CHALLENGE >> Extract the first line through the line containing "S.camera = cam" from the listing below, exactly as written.

SUPPLIED MATERIAL >>

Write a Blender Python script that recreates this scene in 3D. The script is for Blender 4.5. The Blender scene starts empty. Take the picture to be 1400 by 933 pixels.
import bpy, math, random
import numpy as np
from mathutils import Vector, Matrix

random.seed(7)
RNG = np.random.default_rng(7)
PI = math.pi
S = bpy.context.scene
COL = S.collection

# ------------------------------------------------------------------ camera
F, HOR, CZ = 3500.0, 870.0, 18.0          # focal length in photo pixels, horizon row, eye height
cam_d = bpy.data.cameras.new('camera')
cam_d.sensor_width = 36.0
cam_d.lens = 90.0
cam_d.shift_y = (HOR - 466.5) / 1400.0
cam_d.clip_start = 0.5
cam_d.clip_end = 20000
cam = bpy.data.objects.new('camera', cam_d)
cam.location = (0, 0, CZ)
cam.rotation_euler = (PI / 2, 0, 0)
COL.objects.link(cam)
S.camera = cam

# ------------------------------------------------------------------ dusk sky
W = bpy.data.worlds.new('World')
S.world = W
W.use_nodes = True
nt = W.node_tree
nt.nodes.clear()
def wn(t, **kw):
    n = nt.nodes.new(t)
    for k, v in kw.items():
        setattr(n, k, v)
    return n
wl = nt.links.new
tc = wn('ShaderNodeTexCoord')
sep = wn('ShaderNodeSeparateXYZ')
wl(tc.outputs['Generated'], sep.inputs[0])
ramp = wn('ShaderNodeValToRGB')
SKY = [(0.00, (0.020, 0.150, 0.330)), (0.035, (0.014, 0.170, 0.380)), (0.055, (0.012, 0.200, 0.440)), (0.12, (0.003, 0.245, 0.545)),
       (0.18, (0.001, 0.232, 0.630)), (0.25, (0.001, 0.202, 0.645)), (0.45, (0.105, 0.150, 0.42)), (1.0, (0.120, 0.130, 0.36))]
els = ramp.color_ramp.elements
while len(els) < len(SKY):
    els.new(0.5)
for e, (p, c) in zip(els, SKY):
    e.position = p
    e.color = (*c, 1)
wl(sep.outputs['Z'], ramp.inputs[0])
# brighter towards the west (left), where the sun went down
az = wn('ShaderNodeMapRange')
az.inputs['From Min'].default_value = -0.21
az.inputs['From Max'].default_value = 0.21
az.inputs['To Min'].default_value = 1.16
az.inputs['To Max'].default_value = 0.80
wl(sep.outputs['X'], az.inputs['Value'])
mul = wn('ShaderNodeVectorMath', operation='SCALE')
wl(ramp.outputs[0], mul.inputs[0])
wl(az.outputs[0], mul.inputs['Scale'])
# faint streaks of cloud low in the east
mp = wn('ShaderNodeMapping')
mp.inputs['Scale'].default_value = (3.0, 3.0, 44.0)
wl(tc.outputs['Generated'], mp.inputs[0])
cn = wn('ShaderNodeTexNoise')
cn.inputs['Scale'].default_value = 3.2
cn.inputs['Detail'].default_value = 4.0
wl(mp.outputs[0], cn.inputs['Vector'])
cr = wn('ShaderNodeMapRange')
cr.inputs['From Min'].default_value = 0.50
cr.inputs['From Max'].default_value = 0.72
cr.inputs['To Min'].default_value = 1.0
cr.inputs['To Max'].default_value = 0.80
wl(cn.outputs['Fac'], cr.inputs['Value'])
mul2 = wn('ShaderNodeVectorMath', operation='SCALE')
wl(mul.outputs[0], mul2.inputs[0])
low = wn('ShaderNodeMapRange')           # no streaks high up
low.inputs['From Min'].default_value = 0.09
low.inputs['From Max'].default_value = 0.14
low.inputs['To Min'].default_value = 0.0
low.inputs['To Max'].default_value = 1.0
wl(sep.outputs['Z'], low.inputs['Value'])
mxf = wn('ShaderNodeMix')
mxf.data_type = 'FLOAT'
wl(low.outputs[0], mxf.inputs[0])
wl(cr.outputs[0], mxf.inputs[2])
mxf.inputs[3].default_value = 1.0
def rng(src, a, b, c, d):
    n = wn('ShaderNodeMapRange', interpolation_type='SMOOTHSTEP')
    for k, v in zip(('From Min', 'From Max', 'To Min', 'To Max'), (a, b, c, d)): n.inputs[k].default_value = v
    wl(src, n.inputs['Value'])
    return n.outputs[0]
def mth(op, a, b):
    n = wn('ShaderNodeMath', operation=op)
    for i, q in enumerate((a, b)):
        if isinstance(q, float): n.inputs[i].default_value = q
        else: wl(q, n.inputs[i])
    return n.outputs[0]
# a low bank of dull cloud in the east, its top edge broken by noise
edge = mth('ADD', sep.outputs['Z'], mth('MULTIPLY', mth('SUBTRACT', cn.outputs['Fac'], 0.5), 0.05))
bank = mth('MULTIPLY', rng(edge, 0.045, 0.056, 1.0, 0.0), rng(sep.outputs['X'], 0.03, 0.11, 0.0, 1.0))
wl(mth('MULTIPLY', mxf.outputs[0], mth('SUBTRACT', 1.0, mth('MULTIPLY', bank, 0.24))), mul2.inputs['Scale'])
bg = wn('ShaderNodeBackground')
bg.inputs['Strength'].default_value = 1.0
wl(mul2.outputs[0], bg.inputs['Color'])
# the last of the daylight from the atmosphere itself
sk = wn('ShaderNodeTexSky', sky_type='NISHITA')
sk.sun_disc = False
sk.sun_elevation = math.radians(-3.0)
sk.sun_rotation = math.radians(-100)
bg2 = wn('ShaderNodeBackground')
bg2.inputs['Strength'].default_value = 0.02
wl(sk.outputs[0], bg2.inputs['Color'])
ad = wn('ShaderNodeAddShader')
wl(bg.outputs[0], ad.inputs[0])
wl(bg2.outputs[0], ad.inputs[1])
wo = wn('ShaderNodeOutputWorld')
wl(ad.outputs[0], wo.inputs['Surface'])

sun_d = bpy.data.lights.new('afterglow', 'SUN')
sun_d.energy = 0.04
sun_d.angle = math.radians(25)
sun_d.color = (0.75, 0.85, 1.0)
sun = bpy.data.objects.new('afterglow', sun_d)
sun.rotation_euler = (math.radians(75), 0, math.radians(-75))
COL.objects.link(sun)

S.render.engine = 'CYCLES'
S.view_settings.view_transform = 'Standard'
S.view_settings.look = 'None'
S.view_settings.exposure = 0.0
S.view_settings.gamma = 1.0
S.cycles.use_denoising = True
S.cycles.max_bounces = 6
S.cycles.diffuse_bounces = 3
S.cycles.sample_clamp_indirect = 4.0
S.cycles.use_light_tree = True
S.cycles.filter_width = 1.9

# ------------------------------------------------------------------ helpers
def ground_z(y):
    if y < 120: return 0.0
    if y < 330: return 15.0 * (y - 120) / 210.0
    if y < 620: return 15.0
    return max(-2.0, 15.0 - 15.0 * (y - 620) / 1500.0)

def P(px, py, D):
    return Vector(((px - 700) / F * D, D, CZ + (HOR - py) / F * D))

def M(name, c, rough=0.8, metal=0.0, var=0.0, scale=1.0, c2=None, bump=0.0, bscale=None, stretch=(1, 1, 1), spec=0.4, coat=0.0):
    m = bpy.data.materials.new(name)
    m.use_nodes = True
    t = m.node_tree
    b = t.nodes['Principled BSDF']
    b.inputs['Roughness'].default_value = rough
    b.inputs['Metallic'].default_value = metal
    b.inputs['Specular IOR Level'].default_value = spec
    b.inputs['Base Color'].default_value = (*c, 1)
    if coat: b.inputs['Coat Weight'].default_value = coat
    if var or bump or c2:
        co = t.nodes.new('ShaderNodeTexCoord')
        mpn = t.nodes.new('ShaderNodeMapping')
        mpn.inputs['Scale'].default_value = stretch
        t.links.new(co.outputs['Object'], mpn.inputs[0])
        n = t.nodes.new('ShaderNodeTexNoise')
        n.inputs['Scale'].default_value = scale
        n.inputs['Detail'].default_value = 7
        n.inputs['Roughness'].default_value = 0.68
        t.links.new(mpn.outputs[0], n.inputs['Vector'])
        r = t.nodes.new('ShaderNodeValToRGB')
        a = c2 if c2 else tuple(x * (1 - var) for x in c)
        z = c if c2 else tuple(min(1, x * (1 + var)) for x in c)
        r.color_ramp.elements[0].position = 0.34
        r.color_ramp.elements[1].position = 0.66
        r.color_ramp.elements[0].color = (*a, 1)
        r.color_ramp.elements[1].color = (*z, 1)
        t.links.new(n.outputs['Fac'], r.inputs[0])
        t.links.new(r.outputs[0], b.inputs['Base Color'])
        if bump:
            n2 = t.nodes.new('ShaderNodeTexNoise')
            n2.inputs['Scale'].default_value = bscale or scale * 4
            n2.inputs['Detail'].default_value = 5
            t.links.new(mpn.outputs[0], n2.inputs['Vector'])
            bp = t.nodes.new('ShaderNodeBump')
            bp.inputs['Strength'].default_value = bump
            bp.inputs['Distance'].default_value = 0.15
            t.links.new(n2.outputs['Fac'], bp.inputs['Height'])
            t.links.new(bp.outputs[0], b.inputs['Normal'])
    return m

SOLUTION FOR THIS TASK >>
Write a Blender Python script that recreates this scene in 3D. The script is for Blender 4.5. The Blender scene starts empty. Take the picture to be 1400 by 933 pixels.
import bpy, math, random
import numpy as np
from mathutils import Vector, Matrix

random.seed(7)
RNG = np.random.default_rng(7)
PI = math.pi
S = bpy.context.scene
COL = S.collection

# ------------------------------------------------------------------ camera
F, HOR, CZ = 3500.0, 870.0, 18.0          # focal length in photo pixels, horizon row, eye height
cam_d = bpy.data.cameras.new('camera')
cam_d.sensor_width = 36.0
cam_d.lens = 90.0
cam_d.shift_y = (HOR - 466.5) / 1400.0
cam_d.clip_start = 0.5
cam_d.clip_end = 20000
cam = bpy.data.objects.new('camera', cam_d)
cam.location = (0, 0, CZ)
cam.rotation_euler = (PI / 2, 0, 0)
COL.objects.link(cam)
S.camera = cam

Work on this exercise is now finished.